___ SUPPLIED RECORDS

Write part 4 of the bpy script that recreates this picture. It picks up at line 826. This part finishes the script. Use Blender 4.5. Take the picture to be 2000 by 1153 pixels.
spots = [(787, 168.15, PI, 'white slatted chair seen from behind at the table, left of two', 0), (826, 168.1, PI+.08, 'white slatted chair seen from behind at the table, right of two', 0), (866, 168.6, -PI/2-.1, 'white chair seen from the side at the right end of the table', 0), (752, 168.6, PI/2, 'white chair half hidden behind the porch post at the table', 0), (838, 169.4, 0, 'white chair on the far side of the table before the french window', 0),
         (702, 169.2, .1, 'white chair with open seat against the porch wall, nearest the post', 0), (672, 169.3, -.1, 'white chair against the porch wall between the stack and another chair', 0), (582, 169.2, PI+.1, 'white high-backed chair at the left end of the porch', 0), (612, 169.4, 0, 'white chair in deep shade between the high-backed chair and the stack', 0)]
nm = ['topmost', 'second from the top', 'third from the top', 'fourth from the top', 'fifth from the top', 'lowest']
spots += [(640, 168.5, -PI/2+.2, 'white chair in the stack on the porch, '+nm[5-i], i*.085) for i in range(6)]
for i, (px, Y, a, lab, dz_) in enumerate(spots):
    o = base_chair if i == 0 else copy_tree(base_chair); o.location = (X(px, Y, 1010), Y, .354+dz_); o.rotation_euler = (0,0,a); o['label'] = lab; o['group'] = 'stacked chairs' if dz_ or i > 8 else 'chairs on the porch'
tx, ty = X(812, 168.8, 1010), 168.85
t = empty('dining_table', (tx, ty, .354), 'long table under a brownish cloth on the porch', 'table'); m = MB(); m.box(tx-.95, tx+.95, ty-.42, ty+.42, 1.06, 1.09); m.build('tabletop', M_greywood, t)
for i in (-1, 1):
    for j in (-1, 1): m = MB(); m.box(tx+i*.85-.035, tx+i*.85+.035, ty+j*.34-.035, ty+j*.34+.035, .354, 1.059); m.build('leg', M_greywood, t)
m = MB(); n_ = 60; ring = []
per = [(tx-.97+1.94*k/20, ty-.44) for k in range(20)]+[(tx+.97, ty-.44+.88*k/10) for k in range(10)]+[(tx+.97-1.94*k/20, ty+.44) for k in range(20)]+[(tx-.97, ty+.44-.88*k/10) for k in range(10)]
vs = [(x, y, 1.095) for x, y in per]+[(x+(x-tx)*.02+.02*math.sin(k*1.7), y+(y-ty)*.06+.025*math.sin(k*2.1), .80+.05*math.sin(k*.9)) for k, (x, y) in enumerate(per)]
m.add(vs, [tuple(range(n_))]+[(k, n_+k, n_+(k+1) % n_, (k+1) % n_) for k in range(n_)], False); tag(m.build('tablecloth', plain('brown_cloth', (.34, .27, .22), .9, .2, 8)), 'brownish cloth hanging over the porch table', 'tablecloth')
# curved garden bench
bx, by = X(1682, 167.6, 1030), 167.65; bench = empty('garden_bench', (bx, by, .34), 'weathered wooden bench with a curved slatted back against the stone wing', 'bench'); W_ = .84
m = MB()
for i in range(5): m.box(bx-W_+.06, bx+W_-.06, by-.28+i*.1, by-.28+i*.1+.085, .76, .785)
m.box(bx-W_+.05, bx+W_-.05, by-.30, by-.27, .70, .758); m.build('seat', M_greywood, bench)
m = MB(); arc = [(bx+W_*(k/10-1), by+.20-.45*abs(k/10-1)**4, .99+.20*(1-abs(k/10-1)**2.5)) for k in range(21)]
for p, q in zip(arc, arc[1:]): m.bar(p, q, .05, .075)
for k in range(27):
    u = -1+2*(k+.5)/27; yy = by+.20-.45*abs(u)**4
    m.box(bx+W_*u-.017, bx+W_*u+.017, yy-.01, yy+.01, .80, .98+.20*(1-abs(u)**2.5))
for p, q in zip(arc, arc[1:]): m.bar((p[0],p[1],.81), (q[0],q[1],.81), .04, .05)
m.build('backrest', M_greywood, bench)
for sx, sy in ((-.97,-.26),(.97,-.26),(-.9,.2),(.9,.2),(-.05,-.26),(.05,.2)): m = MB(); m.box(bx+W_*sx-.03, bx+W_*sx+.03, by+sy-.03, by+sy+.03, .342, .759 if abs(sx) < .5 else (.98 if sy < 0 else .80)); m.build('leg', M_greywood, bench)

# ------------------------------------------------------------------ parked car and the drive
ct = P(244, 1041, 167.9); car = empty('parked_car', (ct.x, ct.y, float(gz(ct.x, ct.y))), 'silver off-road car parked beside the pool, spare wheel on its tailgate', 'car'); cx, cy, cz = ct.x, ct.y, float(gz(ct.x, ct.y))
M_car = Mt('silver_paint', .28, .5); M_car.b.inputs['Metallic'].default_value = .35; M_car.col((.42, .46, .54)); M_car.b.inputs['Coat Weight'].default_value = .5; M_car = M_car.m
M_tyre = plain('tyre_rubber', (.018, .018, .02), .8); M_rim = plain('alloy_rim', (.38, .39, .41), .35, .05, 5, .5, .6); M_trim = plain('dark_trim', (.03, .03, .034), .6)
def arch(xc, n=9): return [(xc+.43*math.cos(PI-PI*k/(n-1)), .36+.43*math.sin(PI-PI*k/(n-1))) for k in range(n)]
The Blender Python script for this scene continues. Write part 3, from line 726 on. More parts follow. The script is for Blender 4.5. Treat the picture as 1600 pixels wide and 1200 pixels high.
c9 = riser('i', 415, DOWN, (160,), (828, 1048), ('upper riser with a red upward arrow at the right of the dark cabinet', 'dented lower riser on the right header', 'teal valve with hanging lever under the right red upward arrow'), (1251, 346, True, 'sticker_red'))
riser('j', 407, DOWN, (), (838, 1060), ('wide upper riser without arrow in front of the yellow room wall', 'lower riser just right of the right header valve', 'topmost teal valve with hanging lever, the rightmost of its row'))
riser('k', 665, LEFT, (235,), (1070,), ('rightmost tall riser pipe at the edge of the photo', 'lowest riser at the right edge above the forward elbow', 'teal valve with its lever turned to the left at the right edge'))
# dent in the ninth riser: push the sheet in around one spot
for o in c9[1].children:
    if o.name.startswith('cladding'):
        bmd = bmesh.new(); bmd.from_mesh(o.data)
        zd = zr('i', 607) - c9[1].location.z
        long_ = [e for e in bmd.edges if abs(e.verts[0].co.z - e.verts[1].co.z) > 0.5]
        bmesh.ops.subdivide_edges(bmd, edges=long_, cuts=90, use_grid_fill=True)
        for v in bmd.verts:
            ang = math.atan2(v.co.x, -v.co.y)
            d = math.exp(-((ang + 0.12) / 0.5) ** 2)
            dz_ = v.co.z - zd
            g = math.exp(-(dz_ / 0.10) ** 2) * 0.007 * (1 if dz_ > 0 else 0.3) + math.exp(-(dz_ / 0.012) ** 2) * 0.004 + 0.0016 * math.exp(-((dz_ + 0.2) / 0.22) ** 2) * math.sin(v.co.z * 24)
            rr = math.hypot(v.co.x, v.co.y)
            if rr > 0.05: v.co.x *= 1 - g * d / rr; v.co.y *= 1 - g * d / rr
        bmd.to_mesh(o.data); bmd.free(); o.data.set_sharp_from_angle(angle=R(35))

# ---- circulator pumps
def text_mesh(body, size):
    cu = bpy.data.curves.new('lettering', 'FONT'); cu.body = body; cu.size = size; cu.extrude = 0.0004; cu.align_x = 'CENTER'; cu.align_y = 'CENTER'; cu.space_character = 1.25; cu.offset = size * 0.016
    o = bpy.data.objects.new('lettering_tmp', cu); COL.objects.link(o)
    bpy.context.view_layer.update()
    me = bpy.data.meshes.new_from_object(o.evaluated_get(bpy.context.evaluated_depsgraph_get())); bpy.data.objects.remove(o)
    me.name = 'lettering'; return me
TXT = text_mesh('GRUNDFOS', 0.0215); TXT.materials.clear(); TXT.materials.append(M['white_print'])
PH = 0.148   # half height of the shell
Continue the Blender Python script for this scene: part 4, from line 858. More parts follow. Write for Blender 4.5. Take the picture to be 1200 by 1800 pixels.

______

▶ STATED GOAL: Go through the listing above and list every line that has the word "parts".

▶ SOLVED EXERCISE:
The Blender Python script for this scene continues. Write part 3, from line 726 on. More parts follow. The script is for Blender 4.5. Treat the picture as 1600 pixels wide and 1200 pixels high.
Continue the Blender Python script for this scene: part 4, from line 858. More parts follow. Write for Blender 4.5. Take the picture to be 1200 by 1800 pixels.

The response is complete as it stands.